Author’s Note: This is Entry #8 in Future Reference, my ongoing series where I look at how technology is quietly reshaping the systems we live under. This time, I’m turning the lens on politics because as governments start experimenting with artificial intelligence, the line between human leadership and algorithmic decision-making is beginning to blur.
In September 2025, Albania made history—sort of.
They appointed Diella, an AI system, as their Minister of State for Artificial Intelligence.
Her job? To oversee public procurement and help make the country’s contracting process “100% corruption-free.”
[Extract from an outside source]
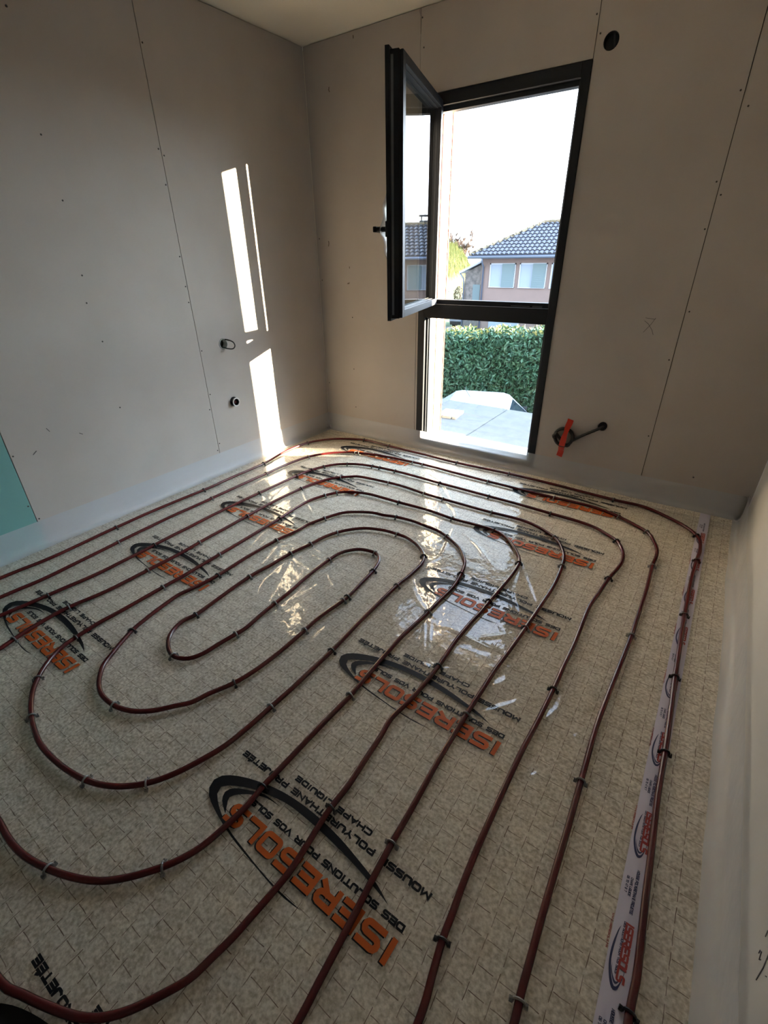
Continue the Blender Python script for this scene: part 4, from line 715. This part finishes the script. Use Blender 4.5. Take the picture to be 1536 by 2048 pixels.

Diella isn’t human. She’s an algorithm with an avatar: a polite digital woman in traditional Albanian dress, fluent in bureaucracy. Her creators say she will analyze bids, flag anomalies, and ensure that government contracts are awarded on merit, not on who knows whom.
It’s an unprecedented experiment. Some call it visionary; others call it a PR stunt.
But the question hanging over this headline is universal: Can AI really clean up government—or will it just create new ways to hide corruption behind code?
The rise of algorithmic governance
Around the world, AI is quietly embedding itself into how states work.
- Estonia has “Bürokratt,” an AI that connects citizens to e-services through chat and voice.
- Singapore uses “Pair,” an AI assistant that helps civil servants summarize documents and speed up casework.
- The UK is testing AI to analyze public consultations, claiming it can save thousands of work hours.
- Abu Dhabi is going further, building an “AI-native” government where systems like TAMM AutoGov will eventually automate parts of public service delivery.
These projects share a goal: make bureaucracy faster, more transparent, and less dependent on human error or favoritism.
Yet the irony is hard to miss. The more we automate governance, the more we have to trust the people (and companies) who built the algorithms.
The Albanian experiment
Back in Tirana, Prime Minister Edi Rama insists Diella’s appointment is a step toward transparency. The idea is that an AI can process every bid fairly and impartially, without being tempted by bribes or political pressure.
But critics warn that Diella’s presence in cabinet meetings raises tough questions. If she makes a bad call, who’s accountable? Her developers? The prime minister? Or the machine itself?
Human politicians can be voted out. Algorithms can’t.
And while Diella may not take cash under the table, she still relies on data pipelines and human-written code. Those can be tweaked—or manipulated—just as easily as paper records once were.
Could the Philippines ever have an AI minister?
Let’s imagine it.
A “Diella” for the Philippines. An AI tasked to clean up public procurement, flag ghost projects, and catch red flags faster than any audit team.
Sounds good, right?
We already have early steps toward this idea: digital procurement portals, the Department of Information and Communications Technology (DICT) working on the National AI Strategy Roadmap 2.0, and the Anti-Red Tape Authority exploring automation in public service.
But here’s the catch: AI can only be as clean as the system feeding it data.
If the databases are messy, the reports incomplete, or the inputs biased, the algorithm will replicate that dysfunction at scale—and faster.
Transparency isn’t just about removing people from the equation; it’s about opening the equation itself.
Can citizens audit the AI’s decisions? Can watchdogs see how it scores bids? If the answer is no, then corruption doesn’t disappear. It just migrates into the algorithm.
The human factor
Filipinos are no strangers to long lines, slow paperwork, and “palakasan” culture. So it’s tempting to hope that AI could finally fix what decades of reforms haven’t.
But technology doesn’t change culture overnight.
You can’t code empathy, accountability, or integrity.
What AI can do is give reformers new tools. Automated audits, predictive analytics for fraud detection, and 24/7 citizen portals that reduce face-to-face gatekeeping. It can shine light on processes that used to happen behind closed doors.
Yet to make that work, we need digital trust: secure infrastructure, ethical frameworks, and laws that define who’s responsible when AI makes decisions that affect real people’s lives.
So, are AI-led governments the future?
Maybe not AI-led, but definitely AI-assisted.
Governments will use AI to listen, to process, to monitor but hopefully not to rule.
Albania’s Diella might be the first “AI Minister,” but she’s really just a mirror. Her existence forces us to ask what kind of governance we truly want—efficient or empathetic, automated or accountable.
The answer might be somewhere in between: a future where AI keeps governments honest, but humans keep them humane.